Tennessee Looks Better Every Day

September 26th, 2022

New Storm Threatens to Ruin my Fall

Tropical storm preparations continue here at the compound.

Hurricane Ian’s path has wobbled this way and that over the last couple of days. It was headed for Tampa. Then it was headed for the east side of the panhandle, where there is not much to destroy. Then it turned farther east. Now it’s headed for Tampa again. If it hits Tampa and continues on the present path, the eye will come pretty close to me.

The good thing about this, from my limited perspective, is that the winds that hit here will have to go across a tremendous amount of land first. Land kills storm winds.

Hurricanes circulate counterclockwise, so when one passes near you, you know the directions the wind will take as it goes by. If it passes on the west, as Ian is expected to, the first winds will be from the east, and they will be weakened because they will have to cross Florida twice; first from the Gulf to the east and then from the east to me. After that, there would be southern winds, also weakened, because they will have to come up the middle of the state. Finally, there would be west winds.
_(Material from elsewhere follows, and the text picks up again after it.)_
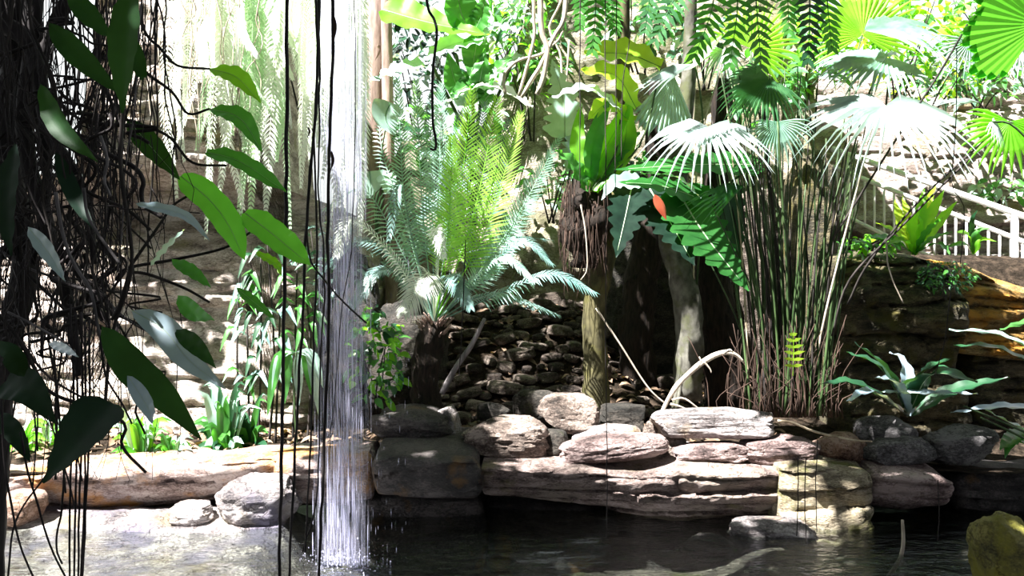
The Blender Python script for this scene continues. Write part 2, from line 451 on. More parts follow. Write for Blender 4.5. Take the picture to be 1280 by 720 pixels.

They would have less resistance, because they would only have to cross from the west coast.

I think the big questions are 1) how wide is the storm, and 2) how strong will it be, generally, when it makes its closest approach to me.

In 2017, Irma spent a lot of time over land before it came near me, but it was very strong when it came ashore, at over 140 mph. It had a hurricane-force wind swath about as wide as Florida until it was about 100 miles south of me, and the tropical-storm-force field was over 5 times the width of the state even after it passed me.

Ian (which Fox is calling a “monster”) looks like it will be much smaller. When Irma was at the stage where Ian is now, it was much, much wider. If Ian stays smaller, the tropical-storm-force band will be narrower and will also have speeds that drop off faster with distance from the eye.

Right now, Tampa’s forecast calls for 80 mph sustained winds, tops, making Ian a Category 1 storm when it hits the coast. That isn’t consistent with other claims I’ve seen. Some news sources say it will be a Category 4. It’s hard to know who is telling the truth because journalists and meteorologists lie about hurricanes so much.

The National Hurricane Center is fairly neutral, so I’m checking their site. They say Ian will DECREASE in intensity after it hits Cuba, so it appears the Cat 4 story is just another media lie. Here’s what they say:

The NHC intensity forecast calls for Ian to become a major hurricane before it reaches western Cuba early Tuesday. It is then forecast to reach its peak intensity over the southeastern Gulf of Mexico in 36 h. After that, southwesterly shear in association with a deep-layer trough over the eastern U.S. is forecast to significantly increase over the hurricane on Wednesday and Thursday, which will likely disrupt the vertical structure and import drier air into its circulation.

They think it will hit land with winds of about 85 mph, and the center of the probability cone is right around Tarpon Springs, about 15 miles north of Tampa.

If this is more or less what happens, things shouldn’t be too bad here. It sounds much better than what the professional liars are saying. I don’t want a Category 4 storm landing 100 miles away.

Anyway, I have propane, a big cooler, water, and as of this afternoon, a generator that sort of works. I should be able to have hot food and refrigeration for two or three days.

I have not finished my tractor fork project. I don’t know if I will get it done by the time the storm comes. I ordered myself a set of clamp-on forks just in case. I need them anyway because they will turn my tractor in to a fairly decent forklift. Brush forks can sometimes be used for forklift duty, but sometimes they won’t fit whatever you’re trying to lift.

Hope I don’t end up bathing in the pool again. Prayers for me and the other people in the cone would be appreciated.